> _Instructions for the task_: The listing below holds a line with "Write a Blender" and a later line with "import numpy as np". Write out those two lines and every line between them, exactly, and nothing else.

## begin Extracted records

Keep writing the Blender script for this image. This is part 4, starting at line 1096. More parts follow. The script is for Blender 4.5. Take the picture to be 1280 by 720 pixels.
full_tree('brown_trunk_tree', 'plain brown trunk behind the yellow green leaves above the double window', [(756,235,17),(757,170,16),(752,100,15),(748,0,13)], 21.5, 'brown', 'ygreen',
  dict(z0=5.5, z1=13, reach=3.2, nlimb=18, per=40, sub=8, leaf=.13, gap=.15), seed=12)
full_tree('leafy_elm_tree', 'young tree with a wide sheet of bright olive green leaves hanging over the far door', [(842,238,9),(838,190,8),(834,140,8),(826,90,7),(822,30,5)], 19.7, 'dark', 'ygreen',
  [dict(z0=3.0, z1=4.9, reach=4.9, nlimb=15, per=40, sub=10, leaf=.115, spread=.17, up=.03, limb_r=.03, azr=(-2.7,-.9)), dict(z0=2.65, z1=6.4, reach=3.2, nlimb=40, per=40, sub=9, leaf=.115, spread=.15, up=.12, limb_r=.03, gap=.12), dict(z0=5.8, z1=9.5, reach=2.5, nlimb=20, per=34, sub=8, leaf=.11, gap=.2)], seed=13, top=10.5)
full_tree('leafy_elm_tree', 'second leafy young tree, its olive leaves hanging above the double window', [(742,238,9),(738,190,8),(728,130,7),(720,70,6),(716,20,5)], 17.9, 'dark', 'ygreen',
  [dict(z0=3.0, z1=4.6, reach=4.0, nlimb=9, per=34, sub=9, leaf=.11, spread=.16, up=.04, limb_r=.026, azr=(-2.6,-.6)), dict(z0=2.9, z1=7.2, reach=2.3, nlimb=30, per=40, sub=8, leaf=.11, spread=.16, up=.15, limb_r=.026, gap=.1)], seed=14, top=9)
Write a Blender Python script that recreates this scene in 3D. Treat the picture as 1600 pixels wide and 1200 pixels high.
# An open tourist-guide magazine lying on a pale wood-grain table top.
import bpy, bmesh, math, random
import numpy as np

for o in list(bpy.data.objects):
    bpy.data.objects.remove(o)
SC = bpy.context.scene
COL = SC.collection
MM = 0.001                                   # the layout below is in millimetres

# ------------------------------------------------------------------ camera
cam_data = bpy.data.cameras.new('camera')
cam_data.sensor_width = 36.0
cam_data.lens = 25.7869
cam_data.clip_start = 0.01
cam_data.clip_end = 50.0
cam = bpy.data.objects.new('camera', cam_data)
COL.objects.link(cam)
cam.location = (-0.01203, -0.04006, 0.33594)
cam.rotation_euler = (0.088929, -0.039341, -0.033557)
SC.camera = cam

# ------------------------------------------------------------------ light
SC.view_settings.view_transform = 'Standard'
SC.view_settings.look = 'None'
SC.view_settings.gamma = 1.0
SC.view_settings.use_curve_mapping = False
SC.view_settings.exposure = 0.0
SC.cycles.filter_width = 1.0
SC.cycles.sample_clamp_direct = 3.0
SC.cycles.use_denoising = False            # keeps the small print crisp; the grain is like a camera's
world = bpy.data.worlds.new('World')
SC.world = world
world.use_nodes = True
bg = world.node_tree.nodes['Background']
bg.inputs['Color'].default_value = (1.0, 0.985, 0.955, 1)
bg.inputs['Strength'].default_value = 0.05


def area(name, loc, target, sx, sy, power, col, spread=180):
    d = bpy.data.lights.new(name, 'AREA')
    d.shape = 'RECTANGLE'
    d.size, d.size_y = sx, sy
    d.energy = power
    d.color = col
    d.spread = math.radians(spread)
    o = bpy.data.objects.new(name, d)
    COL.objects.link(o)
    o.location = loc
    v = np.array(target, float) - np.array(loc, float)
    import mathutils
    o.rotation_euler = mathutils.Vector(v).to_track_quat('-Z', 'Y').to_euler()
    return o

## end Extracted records

> _Answer in full_:
Write a Blender Python script that recreates this scene in 3D. Treat the picture as 1600 pixels wide and 1200 pixels high.
# An open tourist-guide magazine lying on a pale wood-grain table top.
import bpy, bmesh, math, random
import numpy as np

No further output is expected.